** START Extracted material **

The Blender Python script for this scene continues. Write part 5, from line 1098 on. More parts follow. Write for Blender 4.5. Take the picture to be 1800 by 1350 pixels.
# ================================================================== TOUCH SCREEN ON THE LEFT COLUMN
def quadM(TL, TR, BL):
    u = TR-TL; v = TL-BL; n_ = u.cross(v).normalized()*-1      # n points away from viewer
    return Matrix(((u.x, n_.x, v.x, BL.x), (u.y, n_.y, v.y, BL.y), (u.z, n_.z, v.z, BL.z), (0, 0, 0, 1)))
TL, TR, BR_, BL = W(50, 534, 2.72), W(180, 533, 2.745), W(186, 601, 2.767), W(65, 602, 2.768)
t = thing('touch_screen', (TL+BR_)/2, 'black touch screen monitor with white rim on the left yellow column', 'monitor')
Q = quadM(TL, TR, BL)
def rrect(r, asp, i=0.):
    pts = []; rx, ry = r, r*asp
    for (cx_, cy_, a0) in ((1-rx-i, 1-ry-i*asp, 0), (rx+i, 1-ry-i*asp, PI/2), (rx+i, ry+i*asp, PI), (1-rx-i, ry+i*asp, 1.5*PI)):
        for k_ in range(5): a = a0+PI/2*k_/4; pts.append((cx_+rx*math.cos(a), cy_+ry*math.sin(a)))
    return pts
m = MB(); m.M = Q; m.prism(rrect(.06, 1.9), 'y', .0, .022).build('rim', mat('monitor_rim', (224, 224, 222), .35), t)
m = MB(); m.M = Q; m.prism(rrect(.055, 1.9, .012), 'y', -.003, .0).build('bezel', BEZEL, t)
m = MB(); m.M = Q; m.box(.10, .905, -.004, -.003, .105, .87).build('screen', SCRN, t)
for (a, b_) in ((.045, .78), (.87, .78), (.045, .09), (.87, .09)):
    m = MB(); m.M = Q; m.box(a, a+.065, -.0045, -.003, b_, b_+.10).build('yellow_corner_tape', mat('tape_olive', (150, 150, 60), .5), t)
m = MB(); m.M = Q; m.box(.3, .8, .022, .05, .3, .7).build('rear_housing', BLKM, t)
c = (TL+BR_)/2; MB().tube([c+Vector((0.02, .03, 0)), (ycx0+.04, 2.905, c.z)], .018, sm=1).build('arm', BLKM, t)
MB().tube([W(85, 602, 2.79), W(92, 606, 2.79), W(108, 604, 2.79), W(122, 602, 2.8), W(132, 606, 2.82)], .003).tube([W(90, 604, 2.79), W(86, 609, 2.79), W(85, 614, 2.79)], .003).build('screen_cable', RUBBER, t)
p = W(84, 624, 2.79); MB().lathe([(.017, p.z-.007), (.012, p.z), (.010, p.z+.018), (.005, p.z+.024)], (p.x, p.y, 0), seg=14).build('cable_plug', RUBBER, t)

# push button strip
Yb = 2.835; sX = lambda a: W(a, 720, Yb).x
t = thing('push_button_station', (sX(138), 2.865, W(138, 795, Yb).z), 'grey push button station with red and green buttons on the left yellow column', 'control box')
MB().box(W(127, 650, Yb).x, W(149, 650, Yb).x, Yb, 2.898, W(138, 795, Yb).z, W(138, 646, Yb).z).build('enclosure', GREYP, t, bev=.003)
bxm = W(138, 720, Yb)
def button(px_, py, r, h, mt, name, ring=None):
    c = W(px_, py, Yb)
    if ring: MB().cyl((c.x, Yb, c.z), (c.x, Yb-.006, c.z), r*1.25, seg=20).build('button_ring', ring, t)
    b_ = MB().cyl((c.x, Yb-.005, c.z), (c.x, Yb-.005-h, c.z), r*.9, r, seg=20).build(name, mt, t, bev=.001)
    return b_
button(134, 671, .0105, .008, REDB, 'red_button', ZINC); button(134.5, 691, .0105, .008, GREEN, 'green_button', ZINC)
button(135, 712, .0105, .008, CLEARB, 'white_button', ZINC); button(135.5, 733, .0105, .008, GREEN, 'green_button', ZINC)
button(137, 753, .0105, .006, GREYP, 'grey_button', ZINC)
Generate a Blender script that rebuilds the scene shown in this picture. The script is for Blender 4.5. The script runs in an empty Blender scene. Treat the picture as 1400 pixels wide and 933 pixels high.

** END Extracted material **

#### Problem requirements:
Please quote every record above exactly as it appears.

#### Reply to the exercise:
The Blender Python script for this scene continues. Write part 5, from line 1098 on. More parts follow. Write for Blender 4.5. Take the picture to be 1800 by 1350 pixels.
# ================================================================== TOUCH SCREEN ON THE LEFT COLUMN
def quadM(TL, TR, BL):
    u = TR-TL; v = TL-BL; n_ = u.cross(v).normalized()*-1      # n points away from viewer
    return Matrix(((u.x, n_.x, v.x, BL.x), (u.y, n_.y, v.y, BL.y), (u.z, n_.z, v.z, BL.z), (0, 0, 0, 1)))
TL, TR, BR_, BL = W(50, 534, 2.72), W(180, 533, 2.745), W(186, 601, 2.767), W(65, 602, 2.768)
t = thing('touch_screen', (TL+BR_)/2, 'black touch screen monitor with white rim on the left yellow column', 'monitor')
Q = quadM(TL, TR, BL)
def rrect(r, asp, i=0.):
    pts = []; rx, ry = r, r*asp
    for (cx_, cy_, a0) in ((1-rx-i, 1-ry-i*asp, 0), (rx+i, 1-ry-i*asp, PI/2), (rx+i, ry+i*asp, PI), (1-rx-i, ry+i*asp, 1.5*PI)):
        for k_ in range(5): a = a0+PI/2*k_/4; pts.append((cx_+rx*math.cos(a), cy_+ry*math.sin(a)))
    return pts
m = MB(); m.M = Q; m.prism(rrect(.06, 1.9), 'y', .0, .022).build('rim', mat('monitor_rim', (224, 224, 222), .35), t)
m = MB(); m.M = Q; m.prism(rrect(.055, 1.9, .012), 'y', -.003, .0).build('bezel', BEZEL, t)
m = MB(); m.M = Q; m.box(.10, .905, -.004, -.003, .105, .87).build('screen', SCRN, t)
for (a, b_) in ((.045, .78), (.87, .78), (.045, .09), (.87, .09)):
    m = MB(); m.M = Q; m.box(a, a+.065, -.0045, -.003, b_, b_+.10).build('yellow_corner_tape', mat('tape_olive', (150, 150, 60), .5), t)
m = MB(); m.M = Q; m.box(.3, .8, .022, .05, .3, .7).build('rear_housing', BLKM, t)
c = (TL+BR_)/2; MB().tube([c+Vector((0.02, .03, 0)), (ycx0+.04, 2.905, c.z)], .018, sm=1).build('arm', BLKM, t)
MB().tube([W(85, 602, 2.79), W(92, 606, 2.79), W(108, 604, 2.79), W(122, 602, 2.8), W(132, 606, 2.82)], .003).tube([W(90, 604, 2.79), W(86, 609, 2.79), W(85, 614, 2.79)], .003).build('screen_cable', RUBBER, t)
p = W(84, 624, 2.79); MB().lathe([(.017, p.z-.007), (.012, p.z), (.010, p.z+.018), (.005, p.z+.024)], (p.x, p.y, 0), seg=14).build('cable_plug', RUBBER, t)

# push button strip
Yb = 2.835; sX = lambda a: W(a, 720, Yb).x
t = thing('push_button_station', (sX(138), 2.865, W(138, 795, Yb).z), 'grey push button station with red and green buttons on the left yellow column', 'control box')
MB().box(W(127, 650, Yb).x, W(149, 650, Yb).x, Yb, 2.898, W(138, 795, Yb).z, W(138, 646, Yb).z).build('enclosure', GREYP, t, bev=.003)
bxm = W(138, 720, Yb)
def button(px_, py, r, h, mt, name, ring=None):
    c = W(px_, py, Yb)
    if ring: MB().cyl((c.x, Yb, c.z), (c.x, Yb-.006, c.z), r*1.25, seg=20).build('button_ring', ring, t)
    b_ = MB().cyl((c.x, Yb-.005, c.z), (c.x, Yb-.005-h, c.z), r*.9, r, seg=20).build(name, mt, t, bev=.001)
    return b_
button(134, 671, .0105, .008, REDB, 'red_button', ZINC); button(134.5, 691, .0105, .008, GREEN, 'green_button', ZINC)
button(135, 712, .0105, .008, CLEARB, 'white_button', ZINC); button(135.5, 733, .0105, .008, GREEN, 'green_button', ZINC)
button(137, 753, .0105, .006, GREYP, 'grey_button', ZINC)
Generate a Blender script that rebuilds the scene shown in this picture. The script is for Blender 4.5. The script runs in an empty Blender scene. Treat the picture as 1400 pixels wide and 933 pixels high.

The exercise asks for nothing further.